15. The device according to claim 4, wherein the device is applied to a passive optical network, the optical input interface is connected with an optical fiber of an output of an Optical Line Terminal (OLT) equipment, and the optical output interface is connected with one end of the serving fiber optic network to be detected.

16. The device according to claim 5, wherein the device is applied to a passive optical network, the optical input interface is connected with an optical fiber of an output of an Optical Line Terminal (OLT) equipment, and the optical output interface is connected with one end of the serving fiber optic network to be detected.

17. The device according to claim 2, wherein the device is applied to an Optical Transport Network (OTN), the optical input interface is connected with an optical fiber of an output of an OTN equipment, and the optical output interface is connected with one end of the serving fiber optic network to be detected.

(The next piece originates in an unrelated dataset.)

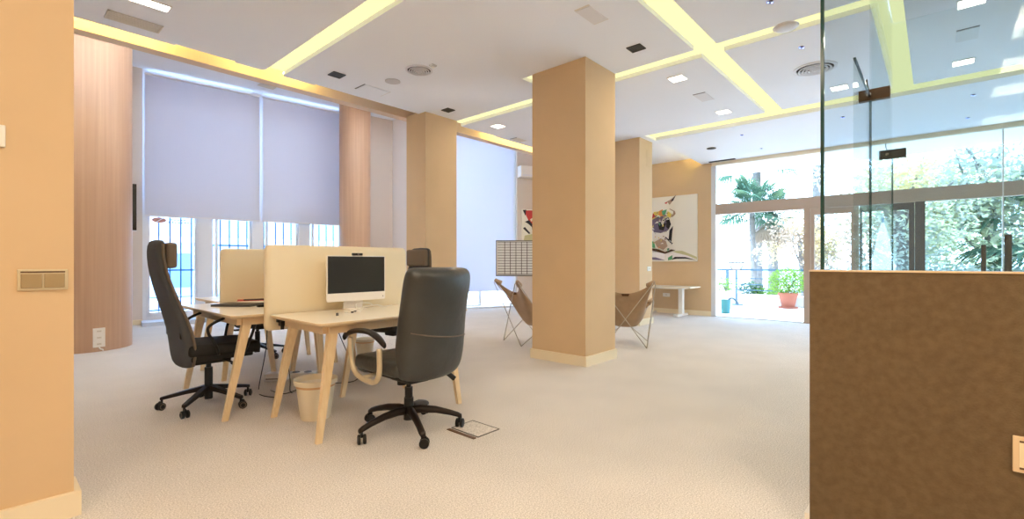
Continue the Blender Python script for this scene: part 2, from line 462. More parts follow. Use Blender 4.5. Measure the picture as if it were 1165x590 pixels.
# street balustrade
def balustrade(a, c, label):
    r = thing('street_railing', label, 'railing', group='blue steel railings outside the street window')
    t0, t1 = tpx(a)+.02, tpx(c)+.35
    n = max(3, int((t1-t0)/.16))
    for k in range(n+1):
        t = t0+(t1-t0)*k/n; b = MB(); wbox(b, t-.012, t+.012, .55, .574, .05, 2.15); b.build('baluster', 'bluerail', r)
    for z in (.18, 1.45 if a > 230 else .95, 2.08):
        b = MB(); wbox(b, t0, t1, .545, .58, z, z+.03); b.build('rail', 'bluerail', r)
balustrade(168, 222, 'blue steel railing bars outside the first glazed street door')
balustrade(244, 286, 'blue steel railing bars outside the second street window, behind the far cream screen')
balustrade(301, 338, 'blue steel railing bars outside the third street window')
balustrade(354, 388, 'blue steel railing bars outside the last street window by the round column')
# window 3 and its blind
w3 = thing('window_2', 'tall white window with a full blind behind the slim pillar', 'window'); w3['kind'] = 'structure'
def obx(b, s0, s1, n0, n1, z0, z1, m=None):
    n = Vector((-D3.y, D3.x, 0)); b.prism([tuple((A3+D3*s+n*k)[:2]) for s, k in ((s0, n0), (s1, n0), (s1, n1), (s0, n1))], z0, z1, m); return b
f = MB()
for z0, z1 in ((0, .07), (4.2, 4.3)): obx(f, 0, L3, 0, .1, z0, z1)
for s in (0, L3-.07): obx(f, s, s+.06, 0, .1, .07, 4.2)
for s in (.9, 1.65): obx(f, s, s+.06, 0, .1, .07, .45)
f.build('window_frame', 'wframe', w3)
g = MB(); obx(g, 0, L3, .05, .058, .07, 4.2); g.build('pane', 'glass', w3)
s = MB(); obx(s, .0, L3, -.30, 0, 0, .045); s.build('sill_step', 'wframe', w3)
b3 = thing('roller_blind', 'full-height pale blue roller blind behind the gridded board', 'blind')
b = MB(); obx(b, .02, L3-.1, -.06, -.057, .42, 4.25); b.build('fabric', 'blind2', b3)
b = MB(); obx(b, .02, L3-.1, -.07, -.047, .40, .425); b.build('bottom_bar', 'lwhite', b3)

# wall-mounted screen seen edge-on
tv = thing('wall_screen', 'black flat screen on the wall beside the wide blind', 'screen')
def scr(b, t0, t1, n0, n1, z0, z1, m=None): return wbox(b, t0, t1, n0, n1, z0, z1, m)
b = MB(); scr(b, -.75, .13, -.10, -.05, 1.68, 2.50); b.build('panel', 'blk', tv)
b = MB(); scr(b, -.5, -.2, -.05, 0, 1.9, 2.3); b.build('wall_mount', 'black', tv)
b = MB(); scr(b, .05, .13, -.105, -.05, 1.665, 1.68); b.build('bottom_trim', 'lwhite', tv)

# ------------------------------------------------------------------ terrace facade
d1 = thing('window_3', 'terrace glazing with a wide taupe transom', 'window'); d1['kind'] = 'structure'
MB().box(FX, FX+.12, -5, 3.369, 2.096, 2.31).build('transom', 'beam', d1)
MB().box(FX, FX+.1, 3.37, 3.46, 0, 3.1).build('jamb', 'wframe', d1)
MB().box(FX, FX+.12, -5, 3.44, 0, .015).build('threshold', 'wframe', d1)
MB().box(FX+.05, FX+.058, -5, 3.37, 2.31, 3.1).build('upper_pane', 'glass', d1)
MB().box(FX+.05, FX+.058, -5, .12, .08, 2.095).build('lower_pane', 'glass', d1)
for y0, y1, m in ((1.70, 1.80, 'beam'), (.12, .245, 'grey'), (-.755, -.74, 'white')):
    MB().box(FX-.01, FX+.1, y0, y1, 0, 2.095 if m != 'white' else 3.1, ).build('mullion', m, d1)
def gdoor(name, y0, y1, label, stile=.1, m='beam'):
    d = thing(name, label, 'door'); d['kind'] = 'structure'
    b = MB(); b.box(FX, FX+.05, y0, y0+stile, .01, 2.09); b.box(FX, FX+.05, y1-stile*.5, y1, .01, 2.09); b.box(FX, FX+.05, y0+stile, y1-stile*.5, 1.98, 2.09); b.box(FX, FX+.05, y0+stile, y1-stile*.5, .01, .14)
    b.build('door_frame', m, d)
    MB().box(FX+.02, FX+.028, y0+stile, y1-stile*.5, .14, 1.98).build('pane', 'glass', d)
    return d
gdoor('door_1', .98, 1.69, 'taupe framed glass terrace door leaf beside the open doorway', .11)
gdoor('door_2', .25, .97, 'second glass terrace door leaf', .07, 'grey')
# outdoor soffit
struct(MB().box(FX+.16, FX+1.45, -6, 3.9, 3.12, 3.25).build('exterior_soffit', 'white'), 'white soffit over the terrace')
struct(MB().box(FX+.15, FX+1.3, 4.1, 4.3, 0, 3.12).build('exterior_wall_side', 'white'), 'white side wall of the terrace')

# ------------------------------------------------------------------ half-height partition with glass
struct(MB().box(2.236, 2.345, -4.9, .38, 0, 1.082).build('wall_half_height', 'brown'), 'brown half-height wall carrying the glass partition')
b = MB(); b.box(2.345, 2.36, -4.9, .38, 0, .10); b.box(2.236, 2.36, .38, .398, 0, .10)
struct(b.build('baseboard_half_wall', 'white'))
struct(MB().box(2.232, 2.349, -4.9, .383, 1.082, 1.088).build('trim_3', 'edge'))
def gpane(label, x0, x1, y0, y1, z0, z1, edge, m='cglass'):
    p = thing('glass_panel', label, 'glass panel', group='glass panels of the partition')
    MB().box(x0, x1, y0, y1, z0, z1).build('pane', m, p)
    e = MB().box(*edge); e.build('polished_edge', 'gedge', p)
    return p
gpane('large green-edged glass panel standing on the brown half wall', 2.285, 2.295, -4.8, .338, 1.089, 3.28, (2.283, 2.297, .338, .350, 1.089, 3.28), 'tglass')
# cubicle behind: side leaf and rear panels
def uy(px, u): return u*math.tan(YAW-math.atan((px-582.5)/538))
CU, CV = 3.54, .29
gpane('cross glass panel at the first inner corner, brown clamp above its dark edge', CU, CU+.010, -2.4, CV-.006, .01, 3.28, (CU-.002, CU+.012, CV-.006, CV+.006, .01, 2.1))
gpane('low glass door leaf with slanting top edge before the first inner corner', 2.80, CU-.01, CV-.005, CV+.005, .01, 2.1, (2.80, CU-.01, CV-.0055, CV+.0055, 2.10, 2.106))
gpane('long side glass panel between the two metal clamps', CU+.02, 5.47, CV-.005, CV+.005, .01, 3.28, (CU+.02, CU+.03, CV-.0055, CV+.0055, 3.28, 3.285))
gpane('furthest cross glass panel under the darker clamp', 5.5, 5.51, -2.6, CV-.006, .01, 3.28, (5.498, 5.512, CV-.006, CV+.006, .01, 2.1))
def patch(label, u, p0, p1, z0, z1, m='slingdk'):
    r = thing('patch_fitting', label, 'glass fitting', group='metal patch fittings on the glass')
    MB().box(u-.02, u+.028, uy(p1, u), uy(p0, u), z0, z1, None, .004).build('clamp', m, r)
    y = uy((p0+p1)/2-6, u)
    b = MB(); b.cyl((u-.03, y, (z0+z1)/2), (u+.036, y, (z0+z1)/2), .012, None, None, 12); b.build('bolt', 'chrome', r)
    b = MB(); b.tube(bez([(u-.03, y, z1-.01), (u-.04, y+.008, z1+.025), (u-.03, y+.01, z1+.055)], 5), .005, None, 8); b.build('hook_reflection', 'dgrille', r)  # hook shape stands in for a dark reflection of the fitting
patch('brown metal clamp on top of the nearer inner glass', CU, 977, 1013, 2.085, 2.15)
patch('dark metal clamp on top of the furthest inner glass', 5.5, 1000, 1031, 2.06, 2.14, 'dgrille')
# side return glass
gpane('narrow side glass of the inner cubicle', 2.36, 2.90, .30, .308, 1.2, 1.21, (2.36, 2.90, .30, .308, 1.21, 1.214)) if False else None
def post(label, y, x, z1, r=.012):
    p = thing('door_pull', label, 'door pull', (x, y, 0), 0, 'upright steel pulls on the inner glass')
    b = MB(); b.cyl((0, 0, .0), (0, 0, z1), r, None, None, 16); autosmooth(b.build('bar', 'grey', p))
    for z in (.82, z1-.08):
        b = MB(); b.cyl((0, 0, z), (CU-x-.002, 0, z), .007, None, None, 10); b.build('standoff', 'chrome', p)
post('thicker upright steel pull bar on the inner glass, right of the far one', uy(1147, 3.48), 3.48, 1.26, .014)
post('slimmer upright steel pull bar on the inner glass', uy(1119, 3.48), 3.48, 1.21, .010)

# ------------------------------------------------------------------ electrical fittings
sw = thing('light_switch', 'double rocker switch plate on the near tan wall', 'switch', (.17, 2.85, 1.045))
MB().box(-.078, .078, -.010, 0, -.045, .045, None, .004).build('plate', mat('beige_plate', (214, 200, 168), .4, metal=.2), sw)
for sx in (-1, 1):
    r = MB().box(sx*.035-.032, sx*.035+.032, -.017, -.009, -.034, .026, None, .003).build('rocker', mat('bronze_rocker', (176, 156, 120), .35, metal=.4), sw)
MB().box(-.068, .068, -.0105, -.0095, .030, .036).build('gap_line', 'slingdk', sw)
th = thing('wall_thermostat', 'white control plate cut by the left picture edge on the tan wall', 'thermostat', (-.008, 2.85, 1.635))
MB().box(-.08, .068, -.014, 0, -.045, .045, None, .005).build('plate', 'white', th)
MB().box(-.06, .03, -.016, -.013, -.02, .03).build('display', 'grey', th)
def outlet(name, label, loc, rz, w=.08, h=.08, m='white', holes=1):
    r = thing(name, label, 'outlet', loc, rz)
    MB().box(-w/2, w/2, -.012, 0, -h/2, h/2, None, .003).build('plate', m, r)
    for k in range(holes):
        cz = (k-(holes-1)/2)*h/holes
        MB().box(-.024, .024, -.0135, -.0115, cz-.011, cz+.011).build('socket', 'lgrille', r)
        for s in (-1, 1):
            MB().cyl((s*.009, -.0145, cz), (s*.009, -.012, cz), .003, None, None, 8).build('hole', 'black', r)
    return r
# on the half wall: square socket, facing -x
o = thing('wall_socket', 'beige wall socket low on the brown half wall', 'socket', (2.236, -.262, .52-.02), -PI/2)
MB().box(-.075, .075, -.010, 0, -.058, .058, None, .003).build('plate', 'edge', o)
MB().box(-.06, .06, -.0125, -.0095, -.046, .046).build('insert', 'base', o)
MB().box(-.06, .06, -.0135, -.012, .040, .046).build('groove', 'slingdk', o)
MB().box(-.06, .06, -.0135, -.012, -.046, -.040).build('groove', 'slingdk', o)
b = MB(); b.cyl((0, -.016, 0), (0, -.012, 0), .021, None, None, 24); b.build('socket_well', 'black', o)
# triple outlet on the round column
a = math.radians(180+83.5)
cx, cy = .87+.5*math.cos(a), 8.30+.5*math.sin(a)
o = outlet('triple_outlet', 'white triple socket strip on the round wood column', (cx+.15, cy+.012, .175), a+PI/2+.2, .12, .24, 'white', 3)
b = MB(); b.tube(bez([(0, -.01, -.12), (.01, -.02, -.14), (.03, -.03, -.15), (.035, -.035, -.165)], 5), .007, None, 8); b.build('cable', 'white', o)
outlet('wall_outlet', 'white double outlet low on the painting wall under the table', (FX, 4.42, .40), -PI/2, .16, .08, 'white', 1)
outlet('pillar_switch', 'white switch plate on the far pillar', (8.06, 3.88, 1.0), 0, .14, .08, 'white', 1)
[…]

18. The device according to claim 3, wherein the device is applied to an Optical Transport Network (OTN), the optical input interface is connected with an optical fiber of an output of an OTN equipment, and the optical output interface is connected with one end of the serving fiber optic network to be detected.

19. The device according to claim 4, wherein the device is applied to an Optical Transport Network (OTN), the optical input interface is connected with an optical fiber of an output of an OTN equipment, and the optical output interface is connected with one end of the serving fiber optic network to be detected.

20. The device according to claim 5, wherein the device is applied to an Optical Transport Network (OTN), the optical input interface is connected with an optical fiber of an output of an OTN equipment, and the optical output interface is connected with one end of the serving fiber optic network to be detected.